Recorrer a textos que falam de espelhos foi uma estratégia para tentar demonstrar que a forma com que nossa consciência se relaciona com nós mesmos e com os outros é baseada nas relações de que participamos ao longo da vida. A nossa própria imagem que vemos no espelho também é construção social, determinada pelo modo como valoramos o contato com o outro. Não é raro encontrar pessoas que ficam insatisfeitas ao olhar seu reflexo no espelho. Falam em fazer cirurgias plásticas ou dietas de emagrecimento. Ou ainda, aqueles, que mais que a expressão do rosto, conseguem enxergar seu interior e comentam: “Vejam lá no espelho o quanto sou feliz!”

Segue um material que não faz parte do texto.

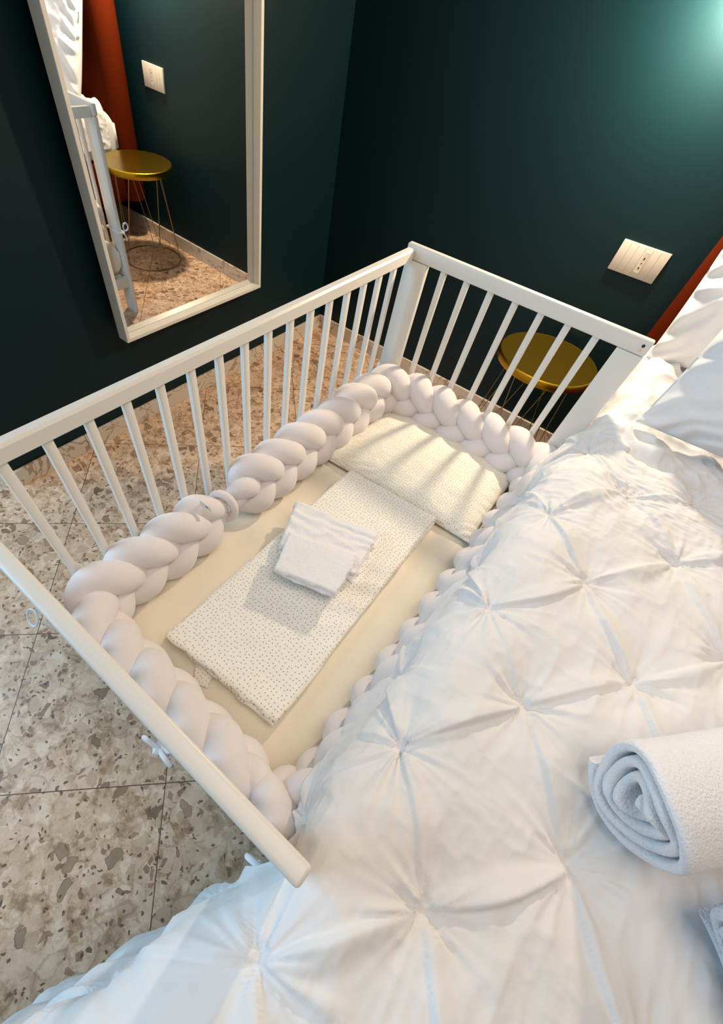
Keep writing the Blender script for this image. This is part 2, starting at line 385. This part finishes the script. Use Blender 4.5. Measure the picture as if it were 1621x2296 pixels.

A ausência do contato com o mundo é marcada pelo conto “Egg”, de Frei Betto, em que o personagem principal, ao voltar seus olhos e sua vida apenas para si próprio, faz com que os espelhos se dobrem e se quebrem sobre ele, rasgando sua pele e sua carne. Não há motivos para que os espelhos continuem inteiros, tendo em vista que Egg não evolui. Ele não se projeta no outro. Não mais se constitui no outro.

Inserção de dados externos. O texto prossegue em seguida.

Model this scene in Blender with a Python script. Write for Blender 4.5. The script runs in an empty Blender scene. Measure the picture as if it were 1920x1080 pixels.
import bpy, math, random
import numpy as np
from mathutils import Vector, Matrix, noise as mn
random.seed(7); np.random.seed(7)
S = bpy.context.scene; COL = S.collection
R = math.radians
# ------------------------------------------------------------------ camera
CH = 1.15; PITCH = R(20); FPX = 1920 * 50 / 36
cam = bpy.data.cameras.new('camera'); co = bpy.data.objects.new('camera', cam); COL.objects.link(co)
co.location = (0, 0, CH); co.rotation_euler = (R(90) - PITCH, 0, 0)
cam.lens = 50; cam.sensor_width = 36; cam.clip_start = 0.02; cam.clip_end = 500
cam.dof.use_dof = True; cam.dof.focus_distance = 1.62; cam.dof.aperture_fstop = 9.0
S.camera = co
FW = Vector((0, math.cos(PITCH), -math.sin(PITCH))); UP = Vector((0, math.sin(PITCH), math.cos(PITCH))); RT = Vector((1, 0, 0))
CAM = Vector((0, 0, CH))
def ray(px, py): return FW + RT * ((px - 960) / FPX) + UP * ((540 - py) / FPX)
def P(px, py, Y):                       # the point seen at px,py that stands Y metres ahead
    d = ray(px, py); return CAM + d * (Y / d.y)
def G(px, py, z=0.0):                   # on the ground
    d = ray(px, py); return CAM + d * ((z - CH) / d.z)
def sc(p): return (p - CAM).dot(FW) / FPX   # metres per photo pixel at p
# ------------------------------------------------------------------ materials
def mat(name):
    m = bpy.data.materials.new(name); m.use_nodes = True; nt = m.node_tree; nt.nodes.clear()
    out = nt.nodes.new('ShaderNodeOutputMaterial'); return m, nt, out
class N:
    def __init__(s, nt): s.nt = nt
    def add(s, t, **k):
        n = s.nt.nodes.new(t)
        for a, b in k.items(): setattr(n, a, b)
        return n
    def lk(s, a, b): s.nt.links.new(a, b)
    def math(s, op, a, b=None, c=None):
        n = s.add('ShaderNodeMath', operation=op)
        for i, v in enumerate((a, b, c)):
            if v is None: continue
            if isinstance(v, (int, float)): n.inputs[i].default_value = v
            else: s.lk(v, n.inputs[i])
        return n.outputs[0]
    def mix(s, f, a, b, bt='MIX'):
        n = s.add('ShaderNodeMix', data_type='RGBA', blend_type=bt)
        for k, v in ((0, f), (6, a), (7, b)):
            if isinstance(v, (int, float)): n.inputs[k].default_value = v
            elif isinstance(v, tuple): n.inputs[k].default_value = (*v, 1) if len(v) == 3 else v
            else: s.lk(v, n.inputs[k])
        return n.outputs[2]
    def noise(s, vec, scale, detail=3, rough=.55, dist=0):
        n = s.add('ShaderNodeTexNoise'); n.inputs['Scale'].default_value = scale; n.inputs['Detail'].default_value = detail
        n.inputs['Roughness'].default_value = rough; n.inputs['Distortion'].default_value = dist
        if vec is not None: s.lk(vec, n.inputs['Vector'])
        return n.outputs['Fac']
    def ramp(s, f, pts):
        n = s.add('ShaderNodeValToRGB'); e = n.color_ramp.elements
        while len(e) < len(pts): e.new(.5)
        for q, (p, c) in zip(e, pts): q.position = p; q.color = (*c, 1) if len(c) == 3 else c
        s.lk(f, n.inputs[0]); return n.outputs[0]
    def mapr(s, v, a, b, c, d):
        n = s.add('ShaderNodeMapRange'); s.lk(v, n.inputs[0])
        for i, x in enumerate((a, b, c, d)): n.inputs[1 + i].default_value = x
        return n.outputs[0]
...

Por outro lado, o texto “Por que escrevo” apresenta o espelho como um reflexo da relação eu-outro, de como é possível, através do diálogo, produzir escritores, intelectuais que provocam questionamentos sobre o mundo. Num sistema que prega a competição, o individualismo, o poder de ser superior ao outro, como o capitalista, possamos ser um pouco mais bakhtinianos, conscientes de que somos o que somos também por causa do outro. E que é possível, através dos jogos de linguagem, perceber que a realidade é muito maior e muito mais complexa do que imaginamos. Extrapola os limites do eu. Por isso, para que mudanças significativas sejam promovidas no jeito de pensar e de agir da humanidade, é preciso estabelecer laços, completar-se no outro, unir-se ao outro, numa multidão de fios ideológicos. Que tal começarmos já?

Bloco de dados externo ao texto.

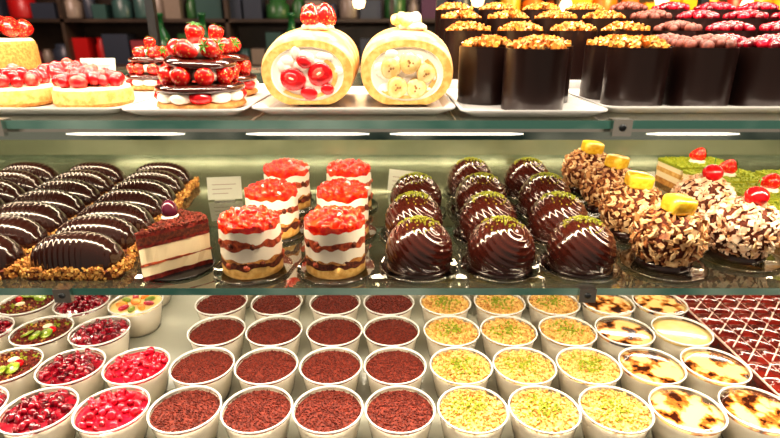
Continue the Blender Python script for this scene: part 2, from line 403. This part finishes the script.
# ------------------------------------------------------------------ middle shelf
def eclair():
    mb = MB(); a, b, c = .0515, .0245, .037; nu, nv = 130, 26; vs = []; fs = []
    for i in range(nu + 1):
        u = -1 + 2 * i / nu; u = math.sin(u * pi / 2) * .999
        g = max(0, 1 - abs(u) ** 2.6) ** .5
        rg = 1 + .013 * math.cos(u * 52)
        for j in range(nv + 1):
            v = pi * j / nv
            vs.append((a * u, b * g ** .8 * rg * math.copysign(abs(math.cos(v)) ** .8, math.cos(v)), .008 + c * g * rg * math.sin(v) ** .85 if 0 < j < nv else .008))
    for i in range(nu):
        for j in range(nv): fs.append((i * (nv + 1) + j, (i + 1) * (nv + 1) + j, (i + 1) * (nv + 1) + j + 1, i * (nv + 1) + j + 1))
    mb.add(vs, fs, M_choc2)
    vs = [(x, y, z) for z in (0, .009) for x, y in rrect(.053, .0245, .012)]; n = len(vs) // 2
    mb.add(vs, [(k, (k + 1) % n, n + (k + 1) % n, n + k) for k in range(n)] + [list(range(n))[::-1], list(range(n, 2 * n))], M_cake, False)
    L = [(R.uniform(-.04, .04), s * .0245) for s in (-1, 1) for _ in range(190)] + [(s * .0525, R.uniform(-.016, .016)) for s in (-1, 1) for _ in range(120)]
    for x, y in L + [(sx * (.045 + .006 * math.cos(t)), sy * (.017 + .006 * math.sin(t))) for sx in (-1, 1) for sy in (-1, 1) for t in [R.uniform(0, 1.57) for _ in range(26)]]:
        s = R.uniform(.95, 1.05); z = R.uniform(.001, .014)
        mb.chip(R.choice((M_nut, M_nut, M_nutl, M_nutp)), (x * s, y * s, z), (R.uniform(.002, .0040), R.uniform(.0018, .003), R.uniform(.0012, .0025)))
    return mb.mesh('chocolate_eclair')
EC = eclair(); ecD = [.545, .600, .654, .708, .762, .816, .870]
for i, D in enumerate(ecD):
    for cx in (-.352, -.466):
        place('chocolate_eclair', EC, (cx - .006 * i + R.uniform(-.001, .001), D, ZM), R.choice((0, pi)) + R.uniform(-.02, .02))
for i, D in enumerate(ecD[1:]):
    place('chocolate_eclair', EC, (-.585 - .006 * i, D, ZM), R.uniform(-.02, .02))

mb = MB()
tri = [(-.040, -.030), (.036, -.012), (.034, .010), (.012, .034)]
lay = [(0, .005, M_redcake), (.005, .017, M_cream), (.017, .019, M_jam), (.019, .037, M_cream), (.037, .041, M_redcake), (.041, .049, M_cake), (.049, .053, M_redcake)]
for z0, z1, m in lay:
    vs = []
    N = 12; loop = []
    for k in range(4):
        p, q = tri[k], tri[(k + 1) % 4]
        for t in range(N): loop.append((p[0] + (q[0] - p[0]) * t / N, p[1] + (q[1] - p[1]) * t / N))
    n = len(loop); s = 1 if m is not M_cream else .985
    for z in (z0, z1): vs += [(x * s + R.uniform(-.0007, .0007), y * s + R.uniform(-.0007, .0007), z + (R.uniform(-.0006, .0006) if 0 < z < .053 else 0)) for x, y in loop]
    mb.add(vs, [(k, (k + 1) % n, n + (k + 1) % n, n + k) for k in range(n)] + [list(range(n))[::-1], list(range(n, 2 * n))], m, False)
for k in range(460):
    a, b = sorted((R.random(), R.random())); w = (a, b - a, 1 - b); q = R.choice(((0, 1, 2), (0, 2, 3)))
    x = sum(tri[q[i]][0] * w[i] for i in range(3)); y = sum(tri[q[i]][1] * w[i] for i in range(3))
    mb.chip(R.choice((M_cocoa, M_cake, M_cocoa)), (x, y, .0535 + R.uniform(0, .0014)), R.uniform(.0014, .0030))
mb.blob(M_grape, (-.001, .012, .063), (.009, .009, .012), l=3)
mb.blob(M_white, (-.001, .012, .055), (.010, .010, .004), l=2)
mb.lathe([(0, -.0028), (.038, -.0028), (.0405, -.0005), (.039, .0), (0, -.0002)], M_black, 40)
place('chocolate_cake_slice', mb.mesh('chocolate_cake_slice'), (-.2425, .553, ZM + .003), .48)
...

5. Referências bibliográficas
ASSIS, Machado de. O espelho. Disponível em www.cce.ufsc.br/~nupill/literatura/espelho.html (último acesso em 16/07/2008).
__________. Treze contos diabólicos e um angélico. São Paulo: Planeta do Brasil, 2005.
1 Referência a Narciso, personagem da mitologia grega, que se apaixonou pela própria imagem refletida nas águas de uma fonte.